Su situación preeminente le hace dominar una vastísima zona, siendo perfectamente visible, a su vez, desde distancia lejana.
Las excavaciones fueron emprendidas en los años 1930 por parte de Joaquín María de Navascués, Emilio Camps Cazorla y Juan Cabré, publicándose[1] sus resultados más de 20 años después gracias a Juan Maluquer.
En esta segunda fase se distingue una zona central o acrópolis y dos recintos más, con varias puertas; la principal está al este de la acrópolis y presenta una entrada de embudo.
Para estos momentos el oppidum parece abarcar una extensión de más de 25 ha, de las que solo dos tercios estarían habitadas, dada la irregularidad del terreno, y se acompaña de una característica muralla con doble paramento que se adapta a la accidentada topografía, erigida en dos momentos, el último datable hacia el 500 a.
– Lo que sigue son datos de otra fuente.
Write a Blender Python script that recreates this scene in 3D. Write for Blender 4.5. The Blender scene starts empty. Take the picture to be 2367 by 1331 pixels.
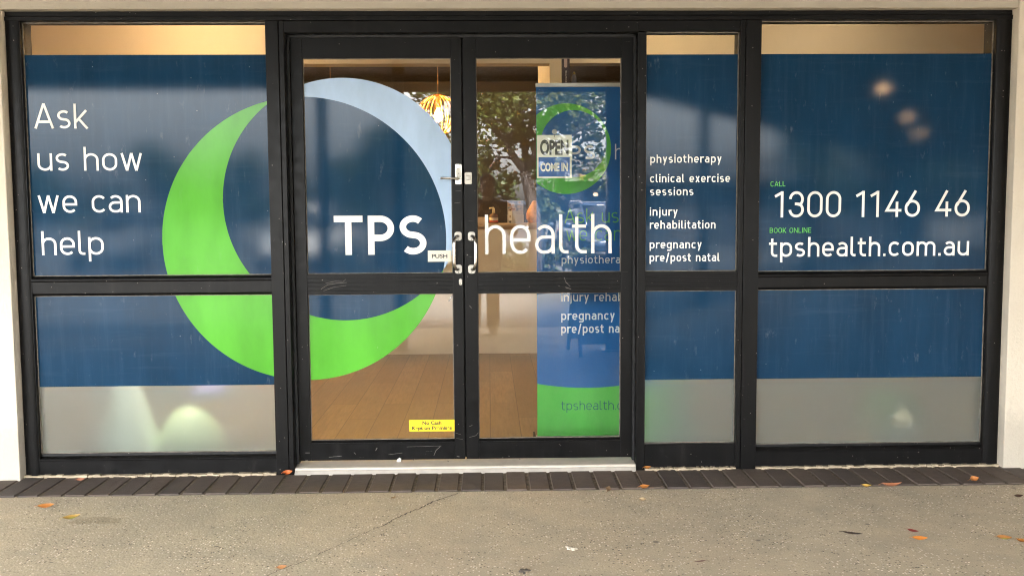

C. Las viviendas, a base de estructuras irregulares pero tendentes a la forma rectangular, con hogares y suelos de tierra apisonada, se distribuyen por la acrópolis y el segundo recinto; fuera de la muralla, por debajo del lienzo oriental, existía un barrio extramuros de casas aisladas.
Respecto al material recuperado, es abundante y variado, sobre todo el cerámico; especies a mano (principalmente peinadas), torneadas, lisas, toscas, decoradas, pintadas, etc.